EWANA Center

Working Women

  • Dayzī al-Amīr’s (1935 – 2018, Iraq) short story ‘Marāyā al-ʿUyūn’ (‘Mirrors of the eyes’), depicts a professional woman attending a conference who becomes annoyed and deviant when she realizes she is the only female in a mirror-lined hotel restaurant. After withstanding being stared at while waiting for her food, she eventually returns to her room in disgust (reference). The short story is to be found in al-Amīr’s short story collection Wuʿūd li-l-Biyʿa (‘Promises for sale’, 1981).
  • Suhayr al-Qalamāwī’s (1911 – 1997, Egypt) short story ‘Imraʾa Nāiḥa’ (‘A successful woman’) portraits the young Naʿīma, whose attraction to her hairdresser boss is derailed when he marries a rich woman. She returns with her mother to their village where opens her own hairdressing salon and is highly successful (reference). The story can be found in the collection al-Shayāṭīn Talahū (‘The devils are having fun’, 1964).
  • Nawāl al-Saʿadāwī’s (1931 – 2021, Egypt) short story ‘Mawt Maʿālī al-Wazīr Sābiqan’ (‘Death of an ex-Minister’) in her collection by the same title (1980), tells the story of a Minister who believes that a woman’s place is in the home. He narrates a sequence of events as he finds himself confronted with a female employee who, while she does her job well, stares him straight in the eye and steadfastly refuses to be overawed by his presence. The situation obsesses him to such an extent that he loses his concentration during an important meeting and is fired (reference).

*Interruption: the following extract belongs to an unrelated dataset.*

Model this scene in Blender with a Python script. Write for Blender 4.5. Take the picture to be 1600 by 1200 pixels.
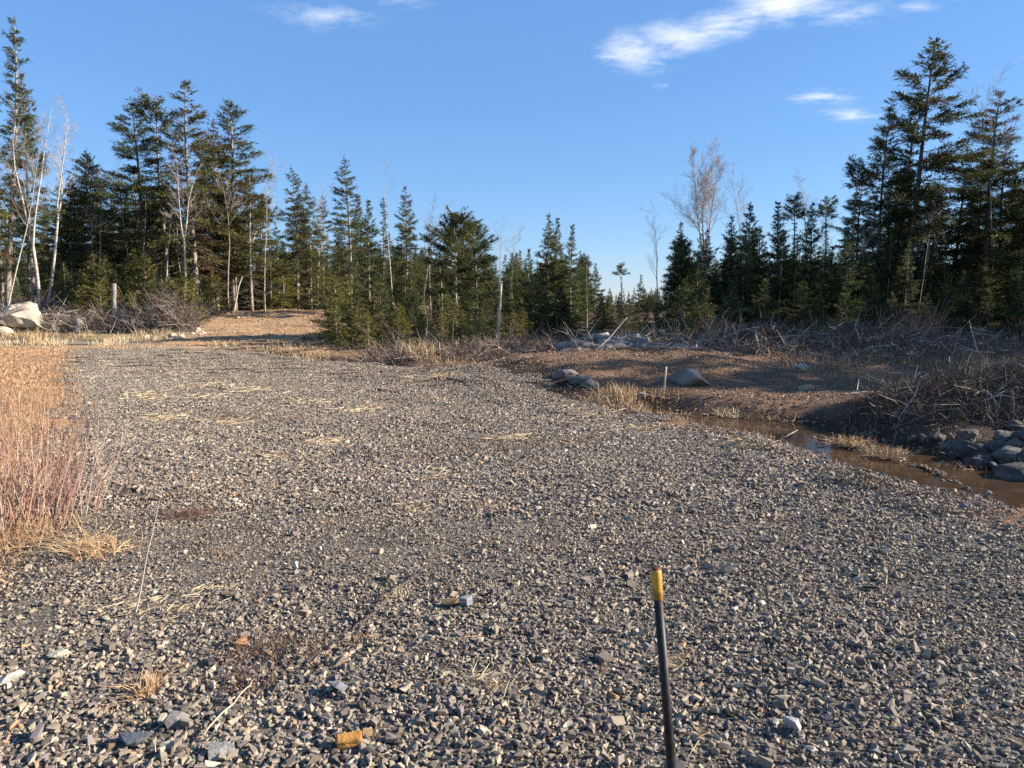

  • Ghādah al-Sammān (1942-, Syria) – Yā Dimashq Wadāʿan (2015, English trans. Farewell Damascus, 2017). Tells the story the 18-year-old rebellious university student Zayn who lives in Damascus during the period of social and political change in the 1950s and 1960s. Zayn has fallen out of love with the rich young man who she married despite of her family’s protest. She divorces him following an abortion, and her bad example in love is used by the older generation of her family to suppress their own children’s freedom in love. Zayn, however, is set to not let the social constrains shape her life and forges a career in writing literature, broadcasting, and studying (reference). The novel also reflects on Zayn’s relationship with her city Damascus (also in C: Cities: Syria: Damascus).